## INSTRUCTIONS FOR THE TASK
Repeat every line below exactly, word for word.

· · ·

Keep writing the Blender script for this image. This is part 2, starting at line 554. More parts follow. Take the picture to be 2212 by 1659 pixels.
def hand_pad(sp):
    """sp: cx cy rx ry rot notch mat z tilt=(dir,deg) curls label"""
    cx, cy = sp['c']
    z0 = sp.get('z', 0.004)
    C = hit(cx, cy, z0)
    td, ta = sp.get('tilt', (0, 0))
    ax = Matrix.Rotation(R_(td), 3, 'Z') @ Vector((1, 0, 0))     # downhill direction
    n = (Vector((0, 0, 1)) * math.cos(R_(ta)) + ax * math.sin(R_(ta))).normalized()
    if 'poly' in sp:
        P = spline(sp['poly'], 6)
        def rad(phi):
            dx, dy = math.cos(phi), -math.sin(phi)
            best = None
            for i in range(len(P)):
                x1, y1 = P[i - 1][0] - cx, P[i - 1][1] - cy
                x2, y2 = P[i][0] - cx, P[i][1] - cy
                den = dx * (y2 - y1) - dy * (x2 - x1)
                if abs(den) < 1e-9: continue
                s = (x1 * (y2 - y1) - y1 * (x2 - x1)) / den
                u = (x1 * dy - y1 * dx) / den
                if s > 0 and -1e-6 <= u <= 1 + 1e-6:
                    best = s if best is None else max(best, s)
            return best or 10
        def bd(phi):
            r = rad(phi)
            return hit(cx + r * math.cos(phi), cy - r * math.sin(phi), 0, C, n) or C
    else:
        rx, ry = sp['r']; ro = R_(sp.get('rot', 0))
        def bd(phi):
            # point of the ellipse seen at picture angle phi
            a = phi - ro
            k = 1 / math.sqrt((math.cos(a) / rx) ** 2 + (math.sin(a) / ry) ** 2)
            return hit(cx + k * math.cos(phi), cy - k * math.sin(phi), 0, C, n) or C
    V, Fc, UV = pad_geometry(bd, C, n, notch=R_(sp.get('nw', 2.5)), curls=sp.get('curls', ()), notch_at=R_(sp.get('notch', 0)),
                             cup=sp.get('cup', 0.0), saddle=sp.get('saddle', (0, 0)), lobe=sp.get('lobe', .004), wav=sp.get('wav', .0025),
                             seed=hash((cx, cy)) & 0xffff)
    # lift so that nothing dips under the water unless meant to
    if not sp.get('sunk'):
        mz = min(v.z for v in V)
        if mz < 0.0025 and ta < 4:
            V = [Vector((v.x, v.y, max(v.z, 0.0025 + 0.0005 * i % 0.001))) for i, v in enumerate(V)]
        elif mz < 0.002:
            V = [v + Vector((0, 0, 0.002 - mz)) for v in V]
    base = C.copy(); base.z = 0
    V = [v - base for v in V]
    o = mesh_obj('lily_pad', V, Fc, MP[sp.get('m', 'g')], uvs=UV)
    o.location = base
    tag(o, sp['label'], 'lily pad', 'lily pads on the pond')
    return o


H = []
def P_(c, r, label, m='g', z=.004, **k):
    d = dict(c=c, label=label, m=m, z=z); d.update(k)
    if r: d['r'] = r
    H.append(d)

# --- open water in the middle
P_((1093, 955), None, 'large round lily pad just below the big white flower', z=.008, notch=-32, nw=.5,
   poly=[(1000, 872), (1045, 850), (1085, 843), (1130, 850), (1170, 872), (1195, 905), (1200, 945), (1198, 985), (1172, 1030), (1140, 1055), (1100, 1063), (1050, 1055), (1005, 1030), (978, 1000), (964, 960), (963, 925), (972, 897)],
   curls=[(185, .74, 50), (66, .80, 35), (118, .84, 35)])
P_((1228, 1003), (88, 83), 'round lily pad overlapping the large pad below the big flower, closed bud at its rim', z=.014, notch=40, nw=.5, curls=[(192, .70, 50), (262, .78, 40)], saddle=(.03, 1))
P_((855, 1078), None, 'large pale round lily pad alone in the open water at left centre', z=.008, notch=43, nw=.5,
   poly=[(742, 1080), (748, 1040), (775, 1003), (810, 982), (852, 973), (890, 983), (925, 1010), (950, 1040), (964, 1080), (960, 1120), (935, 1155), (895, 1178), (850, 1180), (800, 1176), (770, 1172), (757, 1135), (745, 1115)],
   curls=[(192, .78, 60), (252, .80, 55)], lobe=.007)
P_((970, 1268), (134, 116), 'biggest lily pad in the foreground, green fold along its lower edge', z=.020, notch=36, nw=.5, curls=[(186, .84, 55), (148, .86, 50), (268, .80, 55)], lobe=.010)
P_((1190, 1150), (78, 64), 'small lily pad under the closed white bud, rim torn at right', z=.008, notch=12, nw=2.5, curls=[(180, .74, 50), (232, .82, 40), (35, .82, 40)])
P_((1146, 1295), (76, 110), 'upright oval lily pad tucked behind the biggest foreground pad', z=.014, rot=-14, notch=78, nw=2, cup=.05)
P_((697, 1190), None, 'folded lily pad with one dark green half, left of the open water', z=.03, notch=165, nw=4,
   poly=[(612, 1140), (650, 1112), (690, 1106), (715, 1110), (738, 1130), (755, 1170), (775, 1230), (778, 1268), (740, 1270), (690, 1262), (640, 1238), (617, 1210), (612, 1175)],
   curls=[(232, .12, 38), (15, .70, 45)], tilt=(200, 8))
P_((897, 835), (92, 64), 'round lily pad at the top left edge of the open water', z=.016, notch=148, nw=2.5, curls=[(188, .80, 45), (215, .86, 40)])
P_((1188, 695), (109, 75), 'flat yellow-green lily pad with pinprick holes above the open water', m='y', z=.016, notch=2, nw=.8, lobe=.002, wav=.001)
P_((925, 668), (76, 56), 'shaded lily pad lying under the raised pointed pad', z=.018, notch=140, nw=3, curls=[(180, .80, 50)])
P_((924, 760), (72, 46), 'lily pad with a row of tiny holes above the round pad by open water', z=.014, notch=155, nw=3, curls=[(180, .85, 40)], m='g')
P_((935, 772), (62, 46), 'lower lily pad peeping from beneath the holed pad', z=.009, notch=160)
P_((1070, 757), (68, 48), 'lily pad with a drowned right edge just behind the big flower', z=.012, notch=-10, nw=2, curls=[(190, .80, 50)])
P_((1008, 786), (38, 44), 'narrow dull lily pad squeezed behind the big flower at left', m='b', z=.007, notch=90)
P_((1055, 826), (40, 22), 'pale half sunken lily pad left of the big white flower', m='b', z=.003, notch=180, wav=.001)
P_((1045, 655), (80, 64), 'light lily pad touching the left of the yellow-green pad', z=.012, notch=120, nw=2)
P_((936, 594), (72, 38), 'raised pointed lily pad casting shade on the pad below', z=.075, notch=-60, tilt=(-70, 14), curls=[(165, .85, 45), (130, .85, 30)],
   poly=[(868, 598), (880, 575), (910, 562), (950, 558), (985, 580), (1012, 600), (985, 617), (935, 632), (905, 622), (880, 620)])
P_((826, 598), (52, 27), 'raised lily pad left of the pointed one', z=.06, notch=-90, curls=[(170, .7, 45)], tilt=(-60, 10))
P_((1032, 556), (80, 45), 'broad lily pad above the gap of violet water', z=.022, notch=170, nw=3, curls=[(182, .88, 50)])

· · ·

## RESULT OF THE EXERCISE
Keep writing the Blender script for this image. This is part 2, starting at line 554. More parts follow. Take the picture to be 2212 by 1659 pixels.
def hand_pad(sp):
    """sp: cx cy rx ry rot notch mat z tilt=(dir,deg) curls label"""
    cx, cy = sp['c']
    z0 = sp.get('z', 0.004)
    C = hit(cx, cy, z0)
    td, ta = sp.get('tilt', (0, 0))
    ax = Matrix.Rotation(R_(td), 3, 'Z') @ Vector((1, 0, 0))     # downhill direction
    n = (Vector((0, 0, 1)) * math.cos(R_(ta)) + ax * math.sin(R_(ta))).normalized()
    if 'poly' in sp:
        P = spline(sp['poly'], 6)
        def rad(phi):
            dx, dy = math.cos(phi), -math.sin(phi)
            best = None
            for i in range(len(P)):
                x1, y1 = P[i - 1][0] - cx, P[i - 1][1] - cy
                x2, y2 = P[i][0] - cx, P[i][1] - cy
                den = dx * (y2 - y1) - dy * (x2 - x1)
                if abs(den) < 1e-9: continue
                s = (x1 * (y2 - y1) - y1 * (x2 - x1)) / den
                u = (x1 * dy - y1 * dx) / den
                if s > 0 and -1e-6 <= u <= 1 + 1e-6:
                    best = s if best is None else max(best, s)
            return best or 10
        def bd(phi):
            r = rad(phi)
            return hit(cx + r * math.cos(phi), cy - r * math.sin(phi), 0, C, n) or C
    else:
        rx, ry = sp['r']; ro = R_(sp.get('rot', 0))
        def bd(phi):
            # point of the ellipse seen at picture angle phi
            a = phi - ro
            k = 1 / math.sqrt((math.cos(a) / rx) ** 2 + (math.sin(a) / ry) ** 2)
            return hit(cx + k * math.cos(phi), cy - k * math.sin(phi), 0, C, n) or C
    V, Fc, UV = pad_geometry(bd, C, n, notch=R_(sp.get('nw', 2.5)), curls=sp.get('curls', ()), notch_at=R_(sp.get('notch', 0)),
                             cup=sp.get('cup', 0.0), saddle=sp.get('saddle', (0, 0)), lobe=sp.get('lobe', .004), wav=sp.get('wav', .0025),
                             seed=hash((cx, cy)) & 0xffff)
    # lift so that nothing dips under the water unless meant to
    if not sp.get('sunk'):
        mz = min(v.z for v in V)
        if mz < 0.0025 and ta < 4:
            V = [Vector((v.x, v.y, max(v.z, 0.0025 + 0.0005 * i % 0.001))) for i, v in enumerate(V)]
        elif mz < 0.002:
            V = [v + Vector((0, 0, 0.002 - mz)) for v in V]
    base = C.copy(); base.z = 0
    V = [v - base for v in V]
    o = mesh_obj('lily_pad', V, Fc, MP[sp.get('m', 'g')], uvs=UV)
    o.location = base
    tag(o, sp['label'], 'lily pad', 'lily pads on the pond')
    return o


H = []
def P_(c, r, label, m='g', z=.004, **k):
    d = dict(c=c, label=label, m=m, z=z); d.update(k)
    if r: d['r'] = r
    H.append(d)

# --- open water in the middle
P_((1093, 955), None, 'large round lily pad just below the big white flower', z=.008, notch=-32, nw=.5,
   poly=[(1000, 872), (1045, 850), (1085, 843), (1130, 850), (1170, 872), (1195, 905), (1200, 945), (1198, 985), (1172, 1030), (1140, 1055), (1100, 1063), (1050, 1055), (1005, 1030), (978, 1000), (964, 960), (963, 925), (972, 897)],
   curls=[(185, .74, 50), (66, .80, 35), (118, .84, 35)])
P_((1228, 1003), (88, 83), 'round lily pad overlapping the large pad below the big flower, closed bud at its rim', z=.014, notch=40, nw=.5, curls=[(192, .70, 50), (262, .78, 40)], saddle=(.03, 1))
P_((855, 1078), None, 'large pale round lily pad alone in the open water at left centre', z=.008, notch=43, nw=.5,
   poly=[(742, 1080), (748, 1040), (775, 1003), (810, 982), (852, 973), (890, 983), (925, 1010), (950, 1040), (964, 1080), (960, 1120), (935, 1155), (895, 1178), (850, 1180), (800, 1176), (770, 1172), (757, 1135), (745, 1115)],
   curls=[(192, .78, 60), (252, .80, 55)], lobe=.007)
P_((970, 1268), (134, 116), 'biggest lily pad in the foreground, green fold along its lower edge', z=.020, notch=36, nw=.5, curls=[(186, .84, 55), (148, .86, 50), (268, .80, 55)], lobe=.010)
P_((1190, 1150), (78, 64), 'small lily pad under the closed white bud, rim torn at right', z=.008, notch=12, nw=2.5, curls=[(180, .74, 50), (232, .82, 40), (35, .82, 40)])
P_((1146, 1295), (76, 110), 'upright oval lily pad tucked behind the biggest foreground pad', z=.014, rot=-14, notch=78, nw=2, cup=.05)
P_((697, 1190), None, 'folded lily pad with one dark green half, left of the open water', z=.03, notch=165, nw=4,
   poly=[(612, 1140), (650, 1112), (690, 1106), (715, 1110), (738, 1130), (755, 1170), (775, 1230), (778, 1268), (740, 1270), (690, 1262), (640, 1238), (617, 1210), (612, 1175)],
   curls=[(232, .12, 38), (15, .70, 45)], tilt=(200, 8))
P_((897, 835), (92, 64), 'round lily pad at the top left edge of the open water', z=.016, notch=148, nw=2.5, curls=[(188, .80, 45), (215, .86, 40)])
P_((1188, 695), (109, 75), 'flat yellow-green lily pad with pinprick holes above the open water', m='y', z=.016, notch=2, nw=.8, lobe=.002, wav=.001)
P_((925, 668), (76, 56), 'shaded lily pad lying under the raised pointed pad', z=.018, notch=140, nw=3, curls=[(180, .80, 50)])
P_((924, 760), (72, 46), 'lily pad with a row of tiny holes above the round pad by open water', z=.014, notch=155, nw=3, curls=[(180, .85, 40)], m='g')
P_((935, 772), (62, 46), 'lower lily pad peeping from beneath the holed pad', z=.009, notch=160)
P_((1070, 757), (68, 48), 'lily pad with a drowned right edge just behind the big flower', z=.012, notch=-10, nw=2, curls=[(190, .80, 50)])
P_((1008, 786), (38, 44), 'narrow dull lily pad squeezed behind the big flower at left', m='b', z=.007, notch=90)
P_((1055, 826), (40, 22), 'pale half sunken lily pad left of the big white flower', m='b', z=.003, notch=180, wav=.001)
P_((1045, 655), (80, 64), 'light lily pad touching the left of the yellow-green pad', z=.012, notch=120, nw=2)
P_((936, 594), (72, 38), 'raised pointed lily pad casting shade on the pad below', z=.075, notch=-60, tilt=(-70, 14), curls=[(165, .85, 45), (130, .85, 30)],
   poly=[(868, 598), (880, 575), (910, 562), (950, 558), (985, 580), (1012, 600), (985, 617), (935, 632), (905, 622), (880, 620)])
P_((826, 598), (52, 27), 'raised lily pad left of the pointed one', z=.06, notch=-90, curls=[(170, .7, 45)], tilt=(-60, 10))
P_((1032, 556), (80, 45), 'broad lily pad above the gap of violet water', z=.022, notch=170, nw=3, curls=[(182, .88, 50)])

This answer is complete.